Claro que essa idéia assusta os "papa-cifrões" donos de empresas educacionais, bem como as instâncias de governo que têm de manter a educação pública estatal. Ela também assusta os sindicatos, os quais, perante a idéia de os professores e professoras se unirem em uma Ordem dos Profissionais da Educação, entendem, a priori, que perderão poder. Assusta, inclusive, os próprios docentes, que passam a tomar ciência da importância social de seu papel. Contudo, em vez de ceder ao medo do novo, talvez a melhor saída seja a de aceitá-lo como um desafio válido e merecedor de enfrentamento.

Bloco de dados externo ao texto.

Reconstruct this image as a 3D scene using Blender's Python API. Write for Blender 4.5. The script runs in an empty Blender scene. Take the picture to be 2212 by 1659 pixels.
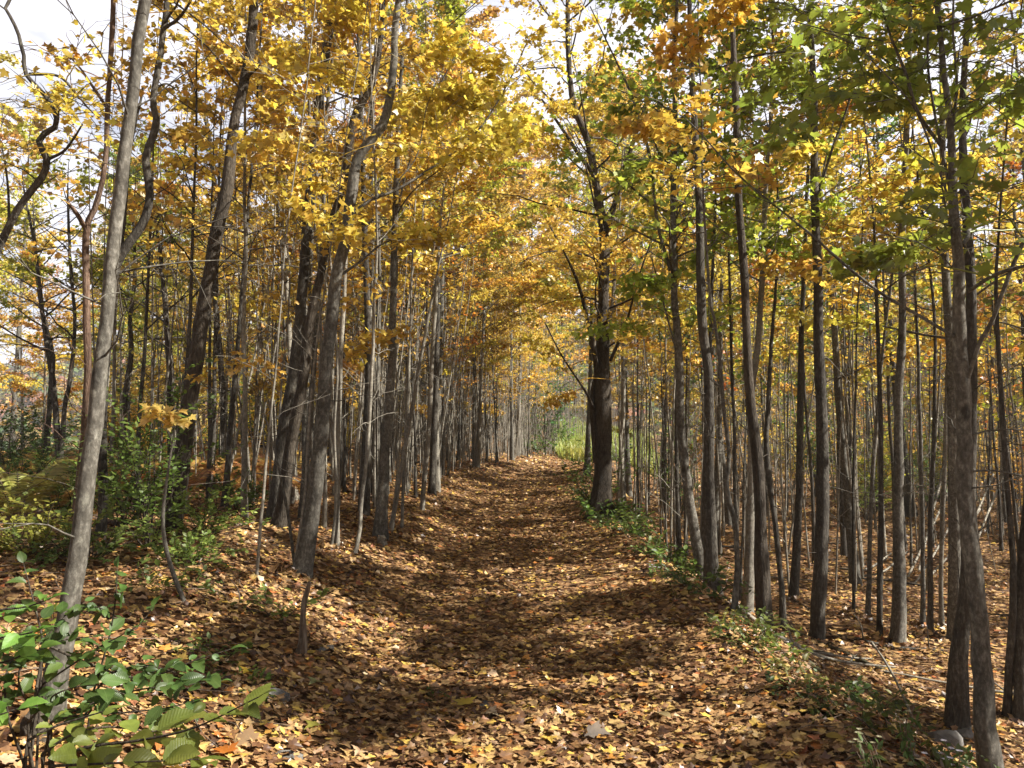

Nesse sentido argumentava a professora Ilma Passos Alencastro Veiga, da UnB. Segundo ela, só no dia em que os professores se organizarem e lutarem por seus direitos, a tão sonhada profissionalização do magistério será uma realidade entre nós. Ela, que tem uma larga experiência de pesquisa sobre o assunto, com publicações reconhecidas em âmbito internacional, incentiva-nos a que esforcemo-nos por esse objetivo comum. De nossa parte, entendemos como digno de respeito o desafio que Ilma Passos nos apresenta, pois se continuarmos desorganizados, estaremos validando o antigo ditado de que quem divide é porque quer ter maior facilidade para dominar, à custa da insatisfação de 80% daqueles que desempenham a profissão de professor.

Se assim é, que rompamos com nossas fragmentações. Que somemos força e que lutemos por nossa profissionalização. Se nós, professores e professoras, não agirmos desse modo, quem, nesse país do faz-de-conta, poderá fazer isso em nosso lugar?